Roger Whitsett: How I use e-drums on stage

I’m the drummer for the Pizazz Band. We are a regional touring band. We play a variety of music. My band plays anywhere from 50 to 60 shows a year.
We run a “quiet stage” with no amps, monitors, side fills or acoustic drums. We use a Behringer X-32 digital sound system for FOH and personal monitor mixes. Everyone has in-ear monitors and iPads to have their own personal monitor mix.
In my band, I use a full electronic kit based on a Roland TD-50 module and low-volume acoustic hi-hats. This kit will be replaced with a Roland VAD 706 Gloss Cherry Finish Kit.
I run seven direct outs to FOH. I run a left and right ¼” feed from my module to my mixing board. One of the reasons why I purchased my Roland TD-50 RW kit is I can have two totally separate mixes, one to FOH and my own personal mix. I can add effects or change the levels of my drums without affecting the FOH mix. I haven’t had any issues with this kit playing shows – other than replacing the occasional audio cord. I’ve used this kit indoors, outdoors in hot, cold and muggy/steamy weather and it has held up to the task. I have yet to see any bands that we normally play with, including national acts, use a fully electronic kit. Most drummers that I have talked to are concerned about the reliability and durability of the e-drums – and the cost!!! The other issue is the Roland “sound”. Some people think that the drums won’t sound “real” enough. If you take the time to set up the module properly, you can get great sounds from it. I’ve received a lot of compliments for the way that my drums sound.
There are still a lot of acoustic drummers and e-drummers who think that these drums are not “real” drums and can’t take the abuse of the road. As with any electronic musical instrument, you have to take care with them and they will perform.
Some drummers think if you lose power, then you can’t perform – and that’s true to a point. But the same thing can happen with a sound system, amps, monitors, guitars, bass and keyboards!
Also you have to have good, reliable equipment. If you are considering going the full-electronic kit route, try to get the best equipment money can buy. It can save you a lot of grief in the long run. I chose Roland V-Drums because of reliability, durability and quality.
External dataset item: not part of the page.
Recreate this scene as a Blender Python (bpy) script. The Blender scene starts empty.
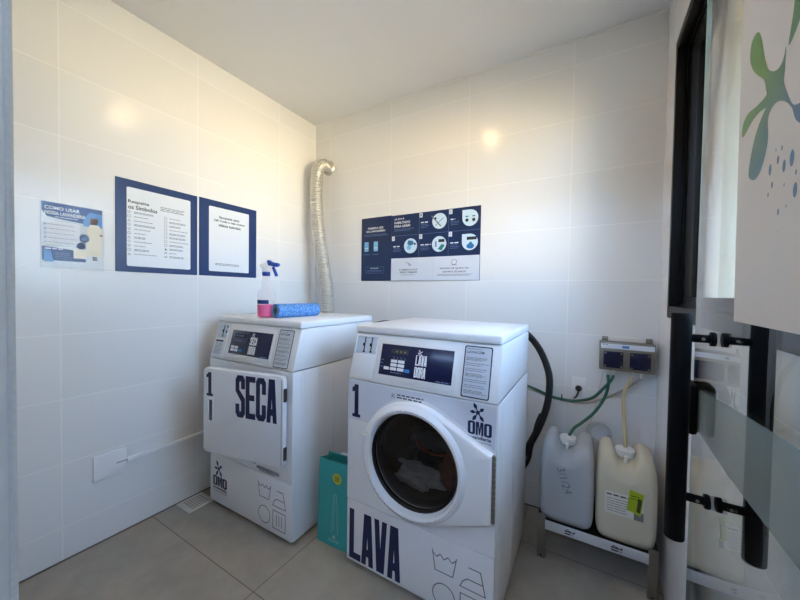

A lot of the places that my band plays at don’t have fully stocked music stores that carry electronic drums, so I have to have equipment that can stand up to the rigours of the road.
My Roland V-Drums allow me to play at the same velocity as my acoustic drums. I don’t have to worry about my drums being “too loud”! I have access to hundreds of sounds that I can use at my disposal. I can create different kits for the different genres of music that I play. I don’t have to worry about the sound of my drums changing because of the environment that we are playing in. My drum sound is the same at every show. Also it is less work for the sound person to dial in my drums at every show. My band normally sound-checks two or three songs and we are ready to perform.
I use my SPD-SX pad for percussion sound and our band’s introduction before we start to play. I also use my sample pad to sample different sounds from songs that we are going to perform. I do believe that one of the reasons why my band stays busy is because of the use of my e-drums. It is my hope that more drummers will start to use e-drums more at shows.

Roger’s rig
Roland TD-50 RW kit and a Roland SPD-SX SE sample pad
Zildjian 14” L-80 hi-hats miced with a AKG C310 mic.
2 x 16” CY-RT cymbals
2 x 15” CY15-R cymbals
CY-18” R digital ride cymbal
CY-5 cymbal
2 x PD-105 10” toms
2 x PD-125 12” toms
PD-14DDS digital snare
KD-A22 kick drum converter pad
2 x BT-1 bar triggers
Yamaha 12-channel mixer
MEE Audio MX7 in-ear monitors
Apple iPad (for personal monitor mix)
Gilbraltar/Tama drum rack modified for use with my Roland V Drums.
All drums are encased in ATA Flight Cases.